# TASK REQUIREMENTS
Copy the data exactly as it appears, and do not include any pictures.

# MATERIAL PROVIDED
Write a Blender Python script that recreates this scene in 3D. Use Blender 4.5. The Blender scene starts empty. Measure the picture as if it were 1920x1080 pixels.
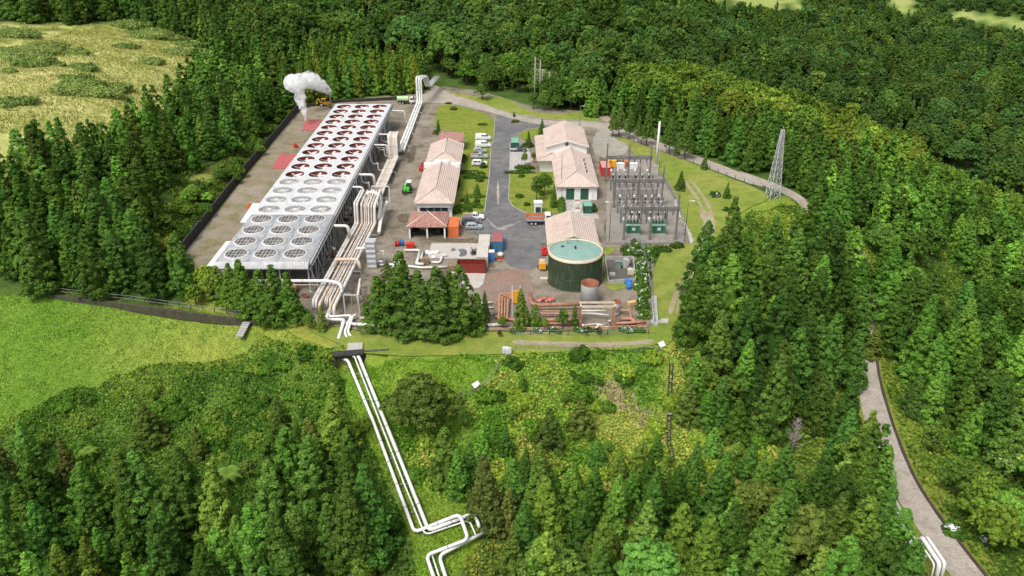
import bpy, bmesh, math, random
import numpy as np
from mathutils import Vector, Matrix
R = math.radians
random.seed(7); RNG = np.random.default_rng(11)
SC = bpy.context.scene
COL = SC.collection
# ------------------------------------------------------------------ camera, sky, sun, exposure
PITCH, FPX, CAMZ = 27.3, 1500.0, 76.0
cam_data = bpy.data.cameras.new("camera"); cam = bpy.data.objects.new("camera", cam_data); COL.objects.link(cam)
cam.location = (0, 0, CAMZ); cam.rotation_euler = (R(90 - PITCH), 0, 0)
cam_data.sensor_width = 36.0; cam_data.lens = FPX / 1920 * 36.0; cam_data.clip_end = 5000; cam_data.clip_start = 0.5
SC.camera = cam
W = bpy.data.worlds.new("World"); SC.world = W; W.use_nodes = True
wn = W.node_tree.nodes; wl = W.node_tree.links
for n in list(wn): wn.remove(n)
sky = wn.new('ShaderNodeTexSky'); sky.sky_type = 'NISHITA'; sky.sun_disc = False
SUN_EL, SUN_AZ = 58.0, 215.0
sky.sun_elevation = R(SUN_EL); sky.sun_rotation = R(SUN_AZ); sky.air_density = 1.0; sky.dust_density = 4.0
hsv = wn.new('ShaderNodeHueSaturation'); hsv.inputs['Saturation'].default_value = 0.35
bg = wn.new('ShaderNodeBackground'); bg.inputs['Strength'].default_value = 0.15
wo = wn.new('ShaderNodeOutputWorld')
wl.new(sky.outputs[0], hsv.inputs['Color']); wl.new(hsv.outputs[0], bg.inputs[0]); wl.new(bg.outputs[0], wo.inputs[0])
sd = bpy.data.lights.new("sun", 'SUN'); sd.energy = 2.0; sd.angle = R(16); sd.color = (1.0, 0.96, 0.88)
sun = bpy.data.objects.new("sun", sd); COL.objects.link(sun)
# sky sun_rotation is measured clockwise from +Y seen from above
sdir = Vector((math.sin(R(SUN_AZ)) * math.cos(R(SUN_EL)), math.cos(R(SUN_AZ)) * math.cos(R(SUN_EL)), math.sin(R(SUN_EL))))
sun.rotation_euler = sdir.to_track_quat('Z', 'Y').to_euler()
SC.view_settings.view_transform = 'Standard'; SC.view_settings.look = 'None'
SC.view_settings.exposure = 0.44; SC.view_settings.gamma = 1.0
SC.cycles.use_denoising = True
SC.cycles.max_bounces = 12; SC.cycles.diffuse_bounces = 3; SC.cycles.transparent_max_bounces = 8
SC.cycles.volume_bounces = 12; SC.cycles.volume_step_rate = 1.0

# ------------------------------------------------------------------ photo <-> ground geometry
CP, SP = math.cos(R(PITCH)), math.sin(R(PITCH))
def G(px, py, z=0.0):
    x = (px - 960) / FPX; v = -(py - 540) / FPX
    t = (z - CAMZ) / (-SP + v * CP)
    return Vector((x * t, t * (CP + v * SP), z))
def proj(x, y, z):
    dz = z - CAMZ
    d = y * CP - dz * SP
    return 960 + FPX * x / d, 540 - FPX * (y * SP + dz * CP) / d, d
def z3(u, v): return 740 + u / 6, 150 + v / 6
def z4(u, v): return 740 + u / 6, 320 + v / 6
def z5(u, v): return 980 + u / 6, 200 + v / 6
def z6(u, v): return 980 + u / 6, 370 + v / 6
def z7(u, v): return 660 + u / 5.3333, 440 + v / 5.3333
def z8(u, v): return 900 + u / 5.3333, 480 + v / 5.3333
def P(zf, u, v, z=0.0): return G(*zf(u, v), z)

def inpoly(px, py, poly):
    px = np.asarray(px, float); py = np.asarray(py, float)
    inside = np.zeros(px.shape, bool); n = len(poly); j = n - 1
    for i in range(n):
        xi, yi = poly[i]; xj, yj = poly[j]
        c = ((yi > py) != (yj > py)) & (px < (xj - xi) * (py - yi) / ((yj - yi) if yj != yi else 1e-9) + xi)
        inside ^= c; j = i
    return inside
def polydist(px, py, poly):
    px = np.asarray(px, float); py = np.asarray(py, float); d = np.full(px.shape, 1e9)
    n = len(poly)
    for i in range(n):
        x1, y1 = poly[i]; x2, y2 = poly[(i + 1) % n]
        dx, dy = x2 - x1, y2 - y1; L = dx * dx + dy * dy + 1e-9
        t = np.clip(((px - x1) * dx + (py - y1) * dy) / L, 0, 1)
        d = np.minimum(d, np.hypot(px - x1 - t * dx, py - y1 - t * dy))
    return d
def linedist(px, py, pts):
    px = np.asarray(px, float); py = np.asarray(py, float); d = np.full(px.shape, 1e9)
    for (x1, y1), (x2, y2) in zip(pts[:-1], pts[1:]):
        dx, dy = x2 - x1, y2 - y1; L = dx * dx + dy * dy + 1e-9
        t = np.clip(((px - x1) * dx + (py - y1) * dy) / L, 0, 1)
        d = np.minimum(d, np.hypot(px - x1 - t * dx, py - y1 - t * dy))
    return d
# cheap smooth value noise on the ground plane
_nt = RNG.random((64, 64))
def vnoise(x, y, s):
    x = np.asarray(x, float) / s; y = np.asarray(y, float) / s
    xi = np.floor(x).astype(int); yi = np.floor(y).astype(int); fx = x - xi; fy = y - yi
    fx = fx * fx * (3 - 2 * fx); fy = fy * fy * (3 - 2 * fy)
    g = lambda a, b: _nt[a % 64, b % 64]
    return (g(xi, yi) * (1 - fx) + g(xi + 1, yi) * fx) * (1 - fy) + (g(xi, yi + 1) * (1 - fx) + g(xi + 1, yi + 1) * fx) * fy

PLATFORM_PX = [(558, 204), (640, 172), (760, 150), (850, 152), (1000, 180), (1130, 196), (1180, 225), (1300, 278), (1400, 322), (1446, 350),
               (1470, 372), (1400, 395), (1350, 440), (1310, 500), (1275, 570), (1262, 652), (950, 664), (700, 672), (620, 642), (560, 612), (420, 548), (338, 480)]
PLATFORM = [tuple(G(*p)[:2]) for p in PLATFORM_PX]
ROAD_PX = [(1130, 222, 0), (1200, 246, 0), (1300, 290, 0), (1380, 324, 0), (1460, 360, -1.2), (1560, 425, -4.5), (1610, 490, -8), (1625, 560, -10), (1618, 640, -11), (1622, 700, -11),
           (1648, 800, -10.5), (1690, 910, -9.5), (1760, 1010, -8.5), (1830, 1100, -8), (1940, 1240, -7)]
ROAD = [G(*p) for p in ROAD_PX]
ctl = []
for p in [(100, 250, 13), (200, 100, 18), (20, 60, 22), (330, 90, 14), (10, 180, 17), (0, 330, 11), (60, 550, 0), (300, 575, -.5), (450, 592, -1), (0, 600, -3), (100, 700, -7),
          (0, 800, -11), (300, 680, -6), (500, 640, -3), (0, 1080, -18), (300, 1080, -17), (600, 1080, -14), (300, 850, -14), (0, 930, -16), (650, 682, -2.2), (700, 790, -6.2), (790, 1000, -11),
          (840, 1080, -12.5), (950, 685, -2.5), (1000, 800, -8), (1100, 900, -13), (1250, 700, -4), (1250, 850, -11), (1100, 1080, -17), (1400, 1080, -15), (1400, 500, -3.5), (1450, 650, -8),
          (1400, 800, -10), (1600, 1080, -11), (1900, 900, -13), (1800, 600, -20), (1900, 600, -28), (1900, 450, -34), (1750, 430, -14), (1900, 1080, -10), (1600, 340, -3), (1700, 380, -8),
          (1450, 300, 0), (1300, 230, 1), (1180, 180, 1), (1000, 150, 1), (900, 140, 2), (900, 50, 10), (560, 30, 15), (650, 120, 5), (1150, 60, 8), (1300, 60, 2)]:
    ctl.append(tuple(G(*p)))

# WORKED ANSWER
Write a Blender Python script that recreates this scene in 3D. Use Blender 4.5. The Blender scene starts empty. Measure the picture as if it were 1920x1080 pixels.
import bpy, bmesh, math, random
import numpy as np
from mathutils import Vector, Matrix
R = math.radians
random.seed(7); RNG = np.random.default_rng(11)
SC = bpy.context.scene
COL = SC.collection
# ------------------------------------------------------------------ camera, sky, sun, exposure
PITCH, FPX, CAMZ = 27.3, 1500.0, 76.0
cam_data = bpy.data.cameras.new("camera"); cam = bpy.data.objects.new("camera", cam_data); COL.objects.link(cam)
cam.location = (0, 0, CAMZ); cam.rotation_euler = (R(90 - PITCH), 0, 0)
cam_data.sensor_width = 36.0; cam_data.lens = FPX / 1920 * 36.0; cam_data.clip_end = 5000; cam_data.clip_start = 0.5
SC.camera = cam
W = bpy.data.worlds.new("World"); SC.world = W; W.use_nodes = True
wn = W.node_tree.nodes; wl = W.node_tree.links
for n in list(wn): wn.remove(n)
sky = wn.new('ShaderNodeTexSky'); sky.sky_type = 'NISHITA'; sky.sun_disc = False
SUN_EL, SUN_AZ = 58.0, 215.0
sky.sun_elevation = R(SUN_EL); sky.sun_rotation = R(SUN_AZ); sky.air_density = 1.0; sky.dust_density = 4.0
hsv = wn.new('ShaderNodeHueSaturation'); hsv.inputs['Saturation'].default_value = 0.35
bg = wn.new('ShaderNodeBackground'); bg.inputs['Strength'].default_value = 0.15
wo = wn.new('ShaderNodeOutputWorld')
wl.new(sky.outputs[0], hsv.inputs['Color']); wl.new(hsv.outputs[0], bg.inputs[0]); wl.new(bg.outputs[0], wo.inputs[0])
sd = bpy.data.lights.new("sun", 'SUN'); sd.energy = 2.0; sd.angle = R(16); sd.color = (1.0, 0.96, 0.88)
sun = bpy.data.objects.new("sun", sd); COL.objects.link(sun)
# sky sun_rotation is measured clockwise from +Y seen from above
sdir = Vector((math.sin(R(SUN_AZ)) * math.cos(R(SUN_EL)), math.cos(R(SUN_AZ)) * math.cos(R(SUN_EL)), math.sin(R(SUN_EL))))
sun.rotation_euler = sdir.to_track_quat('Z', 'Y').to_euler()
SC.view_settings.view_transform = 'Standard'; SC.view_settings.look = 'None'
SC.view_settings.exposure = 0.44; SC.view_settings.gamma = 1.0
SC.cycles.use_denoising = True
SC.cycles.max_bounces = 12; SC.cycles.diffuse_bounces = 3; SC.cycles.transparent_max_bounces = 8
SC.cycles.volume_bounces = 12; SC.cycles.volume_step_rate = 1.0

# ------------------------------------------------------------------ photo <-> ground geometry
CP, SP = math.cos(R(PITCH)), math.sin(R(PITCH))
def G(px, py, z=0.0):
    x = (px - 960) / FPX; v = -(py - 540) / FPX
    t = (z - CAMZ) / (-SP + v * CP)
    return Vector((x * t, t * (CP + v * SP), z))
def proj(x, y, z):
    dz = z - CAMZ
    d = y * CP - dz * SP
    return 960 + FPX * x / d, 540 - FPX * (y * SP + dz * CP) / d, d
def z3(u, v): return 740 + u / 6, 150 + v / 6
def z4(u, v): return 740 + u / 6, 320 + v / 6
def z5(u, v): return 980 + u / 6, 200 + v / 6
def z6(u, v): return 980 + u / 6, 370 + v / 6
def z7(u, v): return 660 + u / 5.3333, 440 + v / 5.3333
def z8(u, v): return 900 + u / 5.3333, 480 + v / 5.3333
def P(zf, u, v, z=0.0): return G(*zf(u, v), z)

def inpoly(px, py, poly):
    px = np.asarray(px, float); py = np.asarray(py, float)
    inside = np.zeros(px.shape, bool); n = len(poly); j = n - 1
    for i in range(n):
        xi, yi = poly[i]; xj, yj = poly[j]
        c = ((yi > py) != (yj > py)) & (px < (xj - xi) * (py - yi) / ((yj - yi) if yj != yi else 1e-9) + xi)
        inside ^= c; j = i
    return inside
def polydist(px, py, poly):
    px = np.asarray(px, float); py = np.asarray(py, float); d = np.full(px.shape, 1e9)
    n = len(poly)
    for i in range(n):
        x1, y1 = poly[i]; x2, y2 = poly[(i + 1) % n]
        dx, dy = x2 - x1, y2 - y1; L = dx * dx + dy * dy + 1e-9
        t = np.clip(((px - x1) * dx + (py - y1) * dy) / L, 0, 1)
        d = np.minimum(d, np.hypot(px - x1 - t * dx, py - y1 - t * dy))
    return d
def linedist(px, py, pts):
    px = np.asarray(px, float); py = np.asarray(py, float); d = np.full(px.shape, 1e9)
    for (x1, y1), (x2, y2) in zip(pts[:-1], pts[1:]):
        dx, dy = x2 - x1, y2 - y1; L = dx * dx + dy * dy + 1e-9
        t = np.clip(((px - x1) * dx + (py - y1) * dy) / L, 0, 1)
        d = np.minimum(d, np.hypot(px - x1 - t * dx, py - y1 - t * dy))
    return d
# cheap smooth value noise on the ground plane
_nt = RNG.random((64, 64))
def vnoise(x, y, s):
    x = np.asarray(x, float) / s; y = np.asarray(y, float) / s
    xi = np.floor(x).astype(int); yi = np.floor(y).astype(int); fx = x - xi; fy = y - yi
    fx = fx * fx * (3 - 2 * fx); fy = fy * fy * (3 - 2 * fy)
    g = lambda a, b: _nt[a % 64, b % 64]
    return (g(xi, yi) * (1 - fx) + g(xi + 1, yi) * fx) * (1 - fy) + (g(xi, yi + 1) * (1 - fx) + g(xi + 1, yi + 1) * fx) * fy

PLATFORM_PX = [(558, 204), (640, 172), (760, 150), (850, 152), (1000, 180), (1130, 196), (1180, 225), (1300, 278), (1400, 322), (1446, 350),
               (1470, 372), (1400, 395), (1350, 440), (1310, 500), (1275, 570), (1262, 652), (950, 664), (700, 672), (620, 642), (560, 612), (420, 548), (338, 480)]
PLATFORM = [tuple(G(*p)[:2]) for p in PLATFORM_PX]
ROAD_PX = [(1130, 222, 0), (1200, 246, 0), (1300, 290, 0), (1380, 324, 0), (1460, 360, -1.2), (1560, 425, -4.5), (1610, 490, -8), (1625, 560, -10), (1618, 640, -11), (1622, 700, -11),
           (1648, 800, -10.5), (1690, 910, -9.5), (1760, 1010, -8.5), (1830, 1100, -8), (1940, 1240, -7)]
ROAD = [G(*p) for p in ROAD_PX]
ctl = []
for p in [(100, 250, 13), (200, 100, 18), (20, 60, 22), (330, 90, 14), (10, 180, 17), (0, 330, 11), (60, 550, 0), (300, 575, -.5), (450, 592, -1), (0, 600, -3), (100, 700, -7),
          (0, 800, -11), (300, 680, -6), (500, 640, -3), (0, 1080, -18), (300, 1080, -17), (600, 1080, -14), (300, 850, -14), (0, 930, -16), (650, 682, -2.2), (700, 790, -6.2), (790, 1000, -11),
          (840, 1080, -12.5), (950, 685, -2.5), (1000, 800, -8), (1100, 900, -13), (1250, 700, -4), (1250, 850, -11), (1100, 1080, -17), (1400, 1080, -15), (1400, 500, -3.5), (1450, 650, -8),
          (1400, 800, -10), (1600, 1080, -11), (1900, 900, -13), (1800, 600, -20), (1900, 600, -28), (1900, 450, -34), (1750, 430, -14), (1900, 1080, -10), (1600, 340, -3), (1700, 380, -8),
          (1450, 300, 0), (1300, 230, 1), (1180, 180, 1), (1000, 150, 1), (900, 140, 2), (900, 50, 10), (560, 30, 15), (650, 120, 5), (1150, 60, 8), (1300, 60, 2)]:
    ctl.append(tuple(G(*p)))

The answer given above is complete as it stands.